* [Problem description]:
Every entry should be repeated exactly. Omit the pictures.

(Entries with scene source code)
◇ ◇ ◇ ◇ ◇ ◇ ◇

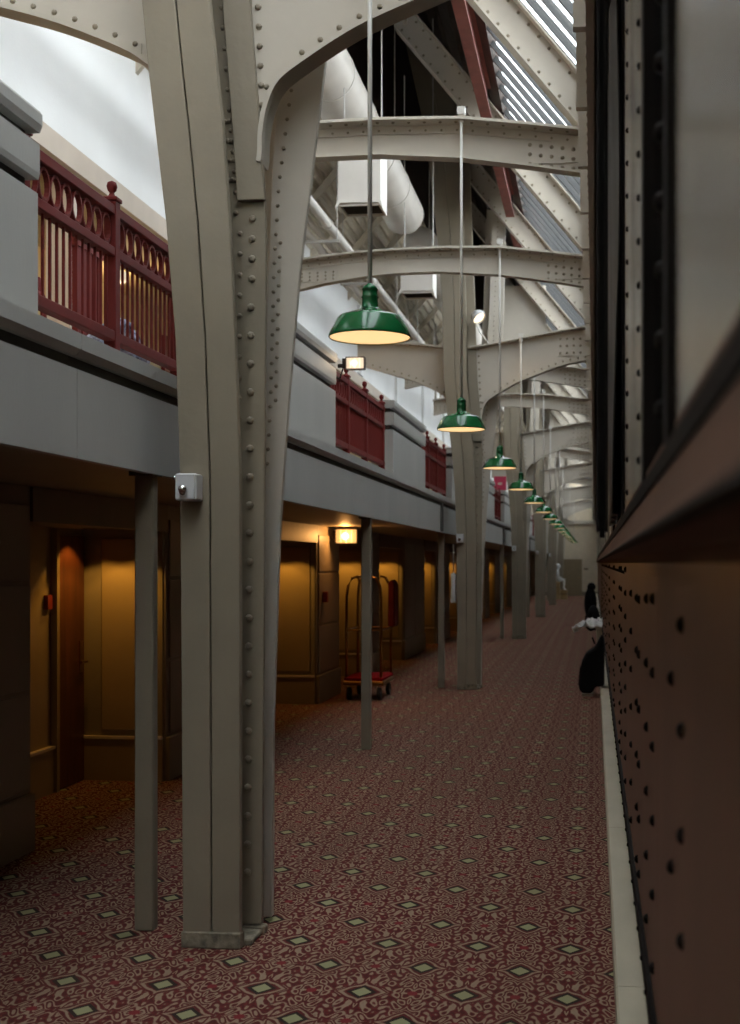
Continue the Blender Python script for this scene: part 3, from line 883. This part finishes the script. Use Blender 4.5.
# ------------------------------------------------------------------ small fittings on the columns
for i, y in enumerate((5.68, 17.68, 29.68, 41.68, 53.68)):
    dx = 0 if i == 0 else -0.02
    t = thing('outlet_box', ['grey square weatherproof box with spigot on the big riveted column', 'grey square box on the second riveted column',
                             'grey square box on the third riveted column', 'grey square box on the fourth riveted column', 'grey square box on the fifth riveted column'][i],
              'box', (-1.865 + dx, y - 0.058, 2.15), 'grey boxes on the columns')
    box(-0.05, 0.05, -0.05, 0.056, -0.062, 0.062).build('housing', 'outlet', t, bevel=0.008)
    box(-0.044, 0.044, -0.058, -0.05, -0.055, 0.055).build('cover', 'outlet', t)
    MB().ball((-0.005, -0.075, -0.012), 0.022, 10, 6).tube([(-0.005, -0.058, -0.012), (-0.005, -0.082, -0.03)], 0.014, 8).build('spigot', 'chrome', t, smooth=True)
    MB().ball((-0.062, -0.02, 0.045), 0.010, 8, 5).build('screw', 'chrome', t, smooth=True)
t = thing('fuse_box', 'narrow white box low on the side of the second riveted column', 'box', (-1.995, 17.70, 1.45))
box(-0.035, 0.035, -0.02, 0.10, -0.22, 0.20).build('housing', 'outlet', t, bevel=0.006)
box(-0.03, 0.03, -0.026, -0.02, -0.21, 0.19).build('lid', 'outlet', t)
MB().tube([(0, 0.03, 0.2), (0, 0.03, 0.62)], 0.009, 6).build('conduit', 'pipe', t)
t = thing('spotlight', 'small round spotlight on a bent arm on the second riveted column', 'lamp', (-1.62, 17.62, 5.27))
MB().lathe([(0.10, -0.02), (0.108, 0.02), (0.098, 0.06), (0.065, 0.10), (0.02, 0.118), (0.001, 0.12)], (0, 0, 0), 20).build('hood', 'outlet', t, smooth=True, loc=(0, 0, 0)).rotation_euler = (radians(-22), radians(-38), 0)
MB().lathe([(0.088, 0.0), (0.001, -0.012)], (0, 0, 0), 20).build('lens', 'spotglow', t, smooth=True).rotation_euler = (radians(-22), radians(-38), 0)
MB().tube([(-0.05, 0.03, -0.07), (0.01, 0.05, -0.20), (0.06, 0.06, -0.26), (0.13, 0.12, -0.36)], 0.010, 6).build('arm', 'pipe', t)
l = bpy.data.lights.new('spot_glow', 'SPOT'); l.energy = 14; l.color = (1.0, 0.75, 0.5); l.spot_size = radians(95); l.shadow_soft_size = 0.06
lo = bpy.data.objects.new('spot_glow', l); COL.objects.link(lo); lo.parent = t; lo.location = (0.01, -0.02, -0.04); lo.rotation_euler = (radians(-22), radians(-38), 0)

# ------------------------------------------------------------------ box lamps
def box_lamp(lab, loc, w, d, h, glow, energy, col):
    t = thing('box_lamp', lab, 'lamp', loc)
    m = MB()
    for z in (-h / 2, h / 2 - 0.008): m.box(0, w, 0, d, z, z + 0.008)
    m.box(0, 0.008, 0, d, -h / 2, h / 2).box(w - 0.008, w, 0, d, -h / 2, h / 2)
    m.build('frame', 'groove', t)
    box(0.009, w - 0.009, 0.012, d - 0.006, -h / 2 + 0.009, h / 2 - 0.009).build('lens', glow, t)
    MB().ball((w * 0.45, 0.018, 0.0), 0.5, 14, 8, (w * 0.42, 0.03, h * 0.62)).build('bulb', 'bulb', t, smooth=True)
    m = MB()
    for k in range(1, 4): m.box(w * k / 4 - 0.003, w * k / 4 + 0.003, 0.004, 0.011, -h / 2 + 0.009, h / 2 - 0.009)
    m.build('lens_ribs', 'enamel', t)
    MB().box(-0.035, -0.001, d * 0.3, d * 0.7, -h * 0.4, h * 0.4).tube([(-0.03, d / 2, -0.02), (-0.075, d / 2, -0.02)], 0.02, 8).build('bracket', 'black', t)
    l = bpy.data.lights.new('box_lamp_glow', 'POINT'); l.energy = energy; l.color = col; l.shadow_soft_size = 0.06
    lo = bpy.data.objects.new('box_lamp_glow', l); COL.objects.link(lo); lo.parent = t; lo.location = (w / 2, -0.08, 0)
    return t


box_lamp('glowing amber box lamp under the balcony beside the luggage cart', (-3.41, 16.3, 2.155), 0.29, 0.10, 0.19, 'sconceglow', 14, (1.0, 0.45, 0.12))
t = box_lamp('lit white box lamp on the balcony pier end above the red railing', (-2.25, 11.2, 3.62), 0.175, 0.07, 0.115, 'sconcewhite', 2, (1.0, 0.75, 0.5))
MB().tube([(-0.03, 0.035, -0.05), (-0.06, 0.035, -0.14), (-0.06, -0.215, -0.14)], 0.007, 6).build('arm', 'black', t)

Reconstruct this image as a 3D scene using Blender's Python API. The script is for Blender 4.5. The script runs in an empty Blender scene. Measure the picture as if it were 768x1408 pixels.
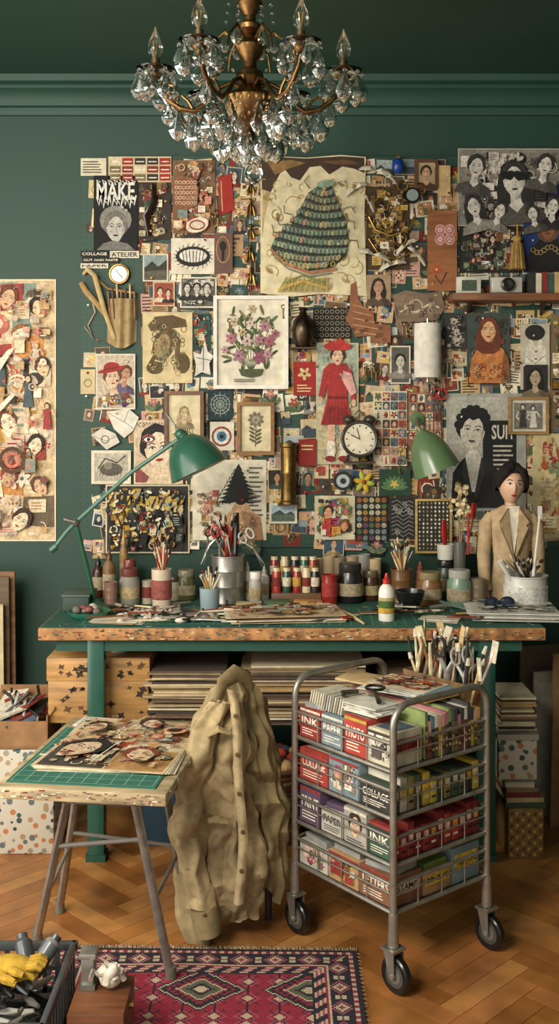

◇ ◇ ◇ ◇ ◇ ◇ ◇

* [Completed exercise]:
Continue the Blender Python script for this scene: part 3, from line 883. This part finishes the script. Use Blender 4.5.
# ------------------------------------------------------------------ small fittings on the columns
for i, y in enumerate((5.68, 17.68, 29.68, 41.68, 53.68)):
    dx = 0 if i == 0 else -0.02
    t = thing('outlet_box', ['grey square weatherproof box with spigot on the big riveted column', 'grey square box on the second riveted column',
                             'grey square box on the third riveted column', 'grey square box on the fourth riveted column', 'grey square box on the fifth riveted column'][i],
              'box', (-1.865 + dx, y - 0.058, 2.15), 'grey boxes on the columns')
    box(-0.05, 0.05, -0.05, 0.056, -0.062, 0.062).build('housing', 'outlet', t, bevel=0.008)
    box(-0.044, 0.044, -0.058, -0.05, -0.055, 0.055).build('cover', 'outlet', t)
    MB().ball((-0.005, -0.075, -0.012), 0.022, 10, 6).tube([(-0.005, -0.058, -0.012), (-0.005, -0.082, -0.03)], 0.014, 8).build('spigot', 'chrome', t, smooth=True)
    MB().ball((-0.062, -0.02, 0.045), 0.010, 8, 5).build('screw', 'chrome', t, smooth=True)
t = thing('fuse_box', 'narrow white box low on the side of the second riveted column', 'box', (-1.995, 17.70, 1.45))
box(-0.035, 0.035, -0.02, 0.10, -0.22, 0.20).build('housing', 'outlet', t, bevel=0.006)
box(-0.03, 0.03, -0.026, -0.02, -0.21, 0.19).build('lid', 'outlet', t)
MB().tube([(0, 0.03, 0.2), (0, 0.03, 0.62)], 0.009, 6).build('conduit', 'pipe', t)
t = thing('spotlight', 'small round spotlight on a bent arm on the second riveted column', 'lamp', (-1.62, 17.62, 5.27))
MB().lathe([(0.10, -0.02), (0.108, 0.02), (0.098, 0.06), (0.065, 0.10), (0.02, 0.118), (0.001, 0.12)], (0, 0, 0), 20).build('hood', 'outlet', t, smooth=True, loc=(0, 0, 0)).rotation_euler = (radians(-22), radians(-38), 0)
MB().lathe([(0.088, 0.0), (0.001, -0.012)], (0, 0, 0), 20).build('lens', 'spotglow', t, smooth=True).rotation_euler = (radians(-22), radians(-38), 0)
MB().tube([(-0.05, 0.03, -0.07), (0.01, 0.05, -0.20), (0.06, 0.06, -0.26), (0.13, 0.12, -0.36)], 0.010, 6).build('arm', 'pipe', t)
l = bpy.data.lights.new('spot_glow', 'SPOT'); l.energy = 14; l.color = (1.0, 0.75, 0.5); l.spot_size = radians(95); l.shadow_soft_size = 0.06
lo = bpy.data.objects.new('spot_glow', l); COL.objects.link(lo); lo.parent = t; lo.location = (0.01, -0.02, -0.04); lo.rotation_euler = (radians(-22), radians(-38), 0)

# ------------------------------------------------------------------ box lamps
def box_lamp(lab, loc, w, d, h, glow, energy, col):
    t = thing('box_lamp', lab, 'lamp', loc)
    m = MB()
    for z in (-h / 2, h / 2 - 0.008): m.box(0, w, 0, d, z, z + 0.008)
    m.box(0, 0.008, 0, d, -h / 2, h / 2).box(w - 0.008, w, 0, d, -h / 2, h / 2)
    m.build('frame', 'groove', t)
    box(0.009, w - 0.009, 0.012, d - 0.006, -h / 2 + 0.009, h / 2 - 0.009).build('lens', glow, t)
    MB().ball((w * 0.45, 0.018, 0.0), 0.5, 14, 8, (w * 0.42, 0.03, h * 0.62)).build('bulb', 'bulb', t, smooth=True)
    m = MB()
    for k in range(1, 4): m.box(w * k / 4 - 0.003, w * k / 4 + 0.003, 0.004, 0.011, -h / 2 + 0.009, h / 2 - 0.009)
    m.build('lens_ribs', 'enamel', t)
    MB().box(-0.035, -0.001, d * 0.3, d * 0.7, -h * 0.4, h * 0.4).tube([(-0.03, d / 2, -0.02), (-0.075, d / 2, -0.02)], 0.02, 8).build('bracket', 'black', t)
    l = bpy.data.lights.new('box_lamp_glow', 'POINT'); l.energy = energy; l.color = col; l.shadow_soft_size = 0.06
    lo = bpy.data.objects.new('box_lamp_glow', l); COL.objects.link(lo); lo.parent = t; lo.location = (w / 2, -0.08, 0)
    return t


box_lamp('glowing amber box lamp under the balcony beside the luggage cart', (-3.41, 16.3, 2.155), 0.29, 0.10, 0.19, 'sconceglow', 14, (1.0, 0.45, 0.12))
t = box_lamp('lit white box lamp on the balcony pier end above the red railing', (-2.25, 11.2, 3.62), 0.175, 0.07, 0.115, 'sconcewhite', 2, (1.0, 0.75, 0.5))
MB().tube([(-0.03, 0.035, -0.05), (-0.06, 0.035, -0.14), (-0.06, -0.215, -0.14)], 0.007, 6).build('arm', 'black', t)

Reconstruct this image as a 3D scene using Blender's Python API. The script is for Blender 4.5. The script runs in an empty Blender scene. Measure the picture as if it were 768x1408 pixels.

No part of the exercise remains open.